When Jim says to her, "Do you know, Ántonia, since I’ve been away, I think of you more often than of any one else in this part of the world. I’d have liked to have you for a sweetheart, or a wife, or my mother or my sister — anything that a woman can be to a man. The idea of you is a part of my mind; you influence my likes and dislikes, all my tastes, hundreds of times when I don’t realize it. You really are a part of me,” he is finally expressing his pent up feelings; but Antonia, always somehow unattainable, just says "Ain’t it wonderful, Jim, how much people can mean to each other? I’m so glad we had each other when we were little." There is a bittersweet quality to this moment -- she is not exactly refusing him, although it must feel a little that way for Jim. It is more an affirmation of what they do share, which is the past, a past that stretches into the future.
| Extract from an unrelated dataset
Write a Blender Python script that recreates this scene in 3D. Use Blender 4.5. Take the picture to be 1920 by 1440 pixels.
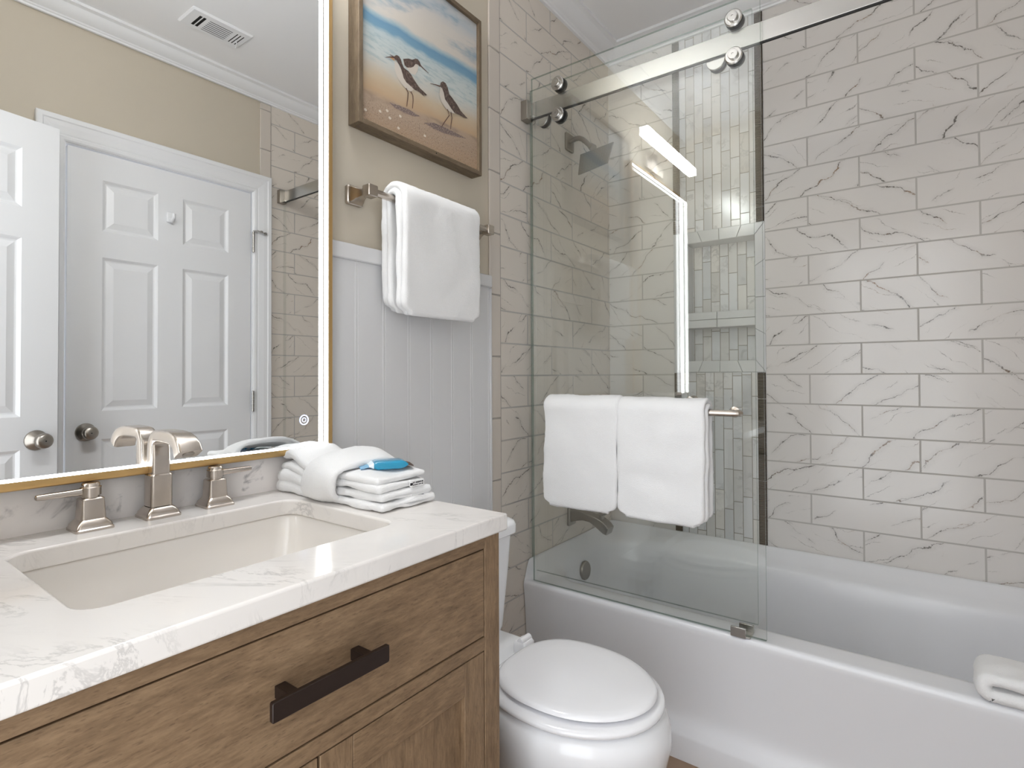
import bpy, bmesh, math, random
from mathutils import Vector, Matrix, noise
random.seed(7)
PI = math.pi
SC = bpy.context.scene
for o in list(bpy.data.objects):
    bpy.data.objects.remove(o)

# ------------------------------------------------------------------ camera
F_PX, CX, CY = 1040.62, 950.6, 687.75
yaw, pit, rol = math.radians(36.689), math.radians(.8294), math.radians(-.2375)
fw = Vector((-math.sin(yaw), math.cos(yaw), 0)); rt = Vector((math.cos(yaw), math.sin(yaw), 0)); up = Vector((0, 0, 1))
f2 = fw*math.cos(pit) + up*math.sin(pit); u2 = up*math.cos(pit) - fw*math.sin(pit)
r3 = rt*math.cos(rol) + u2*math.sin(rol); u3 = u2*math.cos(rol) - rt*math.sin(rol)
cd = bpy.data.cameras.new('camera'); cam = bpy.data.objects.new('camera', cd)
SC.collection.objects.link(cam)
cam.matrix_world = Matrix(((r3.x, u3.x, -f2.x, 1.066), (r3.y, u3.y, -f2.y, 0), (r3.z, u3.z, -f2.z, 1.05), (0, 0, 0, 1)))
cd.sensor_width = 36; cd.lens = F_PX/1920*36
cd.shift_x = (960-CX)/1920; cd.shift_y = (CY-720)/1920
cd.clip_start = .01
SC.camera = cam

# ------------------------------------------------------------------ world, lights, exposure
w = bpy.data.worlds.new('world'); SC.world = w; w.use_nodes = True
w.node_tree.nodes['Background'].inputs[0].default_value = (.93, .96, 1, 1)
w.node_tree.nodes['Background'].inputs[1].default_value = 1.5
BAR_E, LED_E = 42.0, 9.0
ld = bpy.data.lights.new('doorway_fill', 'AREA'); ld.shape = 'RECTANGLE'; ld.size = .68; ld.size_y = 1.75
ld.energy = 1.9; ld.color = (.92, .96, 1)
lo = bpy.data.objects.new('doorway_fill', ld); SC.collection.objects.link(lo)
lo.location = (.9, -.24, 1.0); lo.rotation_euler = (PI/2, 0, 0)   # added fill lamp, shines in through the open doorway behind the camera
vs = SC.view_settings
vs.view_transform = 'Standard'; vs.look = 'None'; vs.gamma = 1; vs.use_curve_mapping = False; vs.exposure = .90
SC.display_settings.display_device = 'sRGB'
SC.cycles.max_bounces = 14; SC.cycles.transparent_max_bounces = 24; SC.cycles.glossy_bounces = 8; SC.cycles.diffuse_bounces = 8
SC.cycles.caustics_reflective = False; SC.cycles.caustics_refractive = False
SC.cycles.sample_clamp_indirect = 4

# ------------------------------------------------------------------ materials
def srgb(r, g, b):
    f = lambda c: (c/12.92 if c <= .04045 else ((c+.055)/1.055)**2.4)
    return (f(r/255), f(g/255), f(b/255), 1)

class NB:
    def __init__(s, name):
        s.m = bpy.data.materials.new(name); s.m.use_nodes = True
        s.t = s.m.node_tree; s.b = s.t.nodes['Principled BSDF']; s.out = s.t.nodes['Material Output']
    def n(s, typ, **k):
        nd = s.t.nodes.new(typ)
        for a, v in k.items(): setattr(nd, a, v)
        return nd
    def put(s, sock, v):
        if hasattr(v, 'is_output') or isinstance(v, bpy.types.NodeSocket): s.t.links.new(v, sock)
        else: sock.default_value = v
    def math(s, op, a, b=0.0, c=0.0, clamp=False):
        nd = s.n('ShaderNodeMath', operation=op, use_clamp=clamp)
        s.put(nd.inputs[0], a); s.put(nd.inputs[1], b); s.put(nd.inputs[2], c)
        return nd.outputs[0]
    def mix(s, fac, a, b, blend='MIX'):
        nd = s.n('ShaderNodeMix', data_type='RGBA', blend_type=blend)
        s.put(nd.inputs[0], fac); s.put(nd.inputs[6], a); s.put(nd.inputs[7], b)
        return nd.outputs[2]
    def sep(s):
        g = s.n('ShaderNodeNewGeometry'); p = s.n('ShaderNodeSeparateXYZ')
        s.t.links.new(g.outputs['Position'], p.inputs[0]); return p.outputs
    def comb(s, x, y, z=0.0):
        nd = s.n('ShaderNodeCombineXYZ')
        for i, v in enumerate((x, y, z)): s.put(nd.inputs[i], v)
        return nd.outputs[0]
    def noise(s, vec, scale, detail=3, rough=.5, dist=0.0):
        nd = s.n('ShaderNodeTexNoise'); s.put(nd.inputs['Vector'], vec)
        nd.inputs['Scale'].default_value = scale; nd.inputs['Detail'].default_value = detail
        nd.inputs['Roughness'].default_value = rough; nd.inputs['Distortion'].default_value = dist
        return nd.outputs[0]
    def ramp(s, fac, stops, interp='LINEAR'):
        nd = s.n('ShaderNodeValToRGB'); s.put(nd.inputs[0], fac); cr = nd.color_ramp; cr.interpolation = interp
        while len(cr.elements) < len(stops): cr.elements.new(.5)
        for e, (p, c) in zip(cr.elements, stops):
            e.position = p; e.color = c if len(c) == 4 else (*c, 1)
        return nd.outputs[0]
    def smooth(s, v, a, b):
        nd = s.n('ShaderNodeMapRange', interpolation_type='SMOOTHSTEP'); s.put(nd.inputs[0], v)
        nd.inputs[1].default_value = a; nd.inputs[2].default_value = b
        return nd.outputs[0]
    def bump(s, h, strength, dist=.002):
        nd = s.n('ShaderNodeBump'); s.put(nd.inputs['Height'], h)
        nd.inputs['Strength'].default_value = strength; nd.inputs['Distance'].default_value = dist
        s.t.links.new(nd.outputs[0], s.b.inputs['Normal'])
    def set(s, **k):
        names = dict(color='Base Color', rough='Roughness', metal='Metallic', ior='IOR', spec='Specular IOR Level', coat='Coat Weight',
                     sheen='Sheen Weight', emc='Emission Color', ems='Emission Strength', coatr='Coat Roughness', aniso='Anisotropic')
        for a, v in k.items(): s.put(s.b.inputs[names[a]], v)
        return s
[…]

The quote in question is an interesting twist on this theme. If Jim is expressing his long suppressed feelings for Antonia, the quote seems to suggest that Antonia might think of Jim, with his Harvard education, as equally unattainable. When she says that "even the happiest" people think about the old times, she is making a sly reference to Jim himself, as if she is imagining him back east practicing law, living a very different life, happy and separate.

I don't think Antonia envies Jim. Her greatest quality is her complete lack of self pity or envy. Instead, the chapter ends with an affirmation of what they share. As Jim says, as he returned to the Widow Steaven's place afterward:

As I went back alone over that familiar road, I could almost believe that a boy and girl ran along beside me, as our shadows used to do, laughing and whispering to each other in the grass.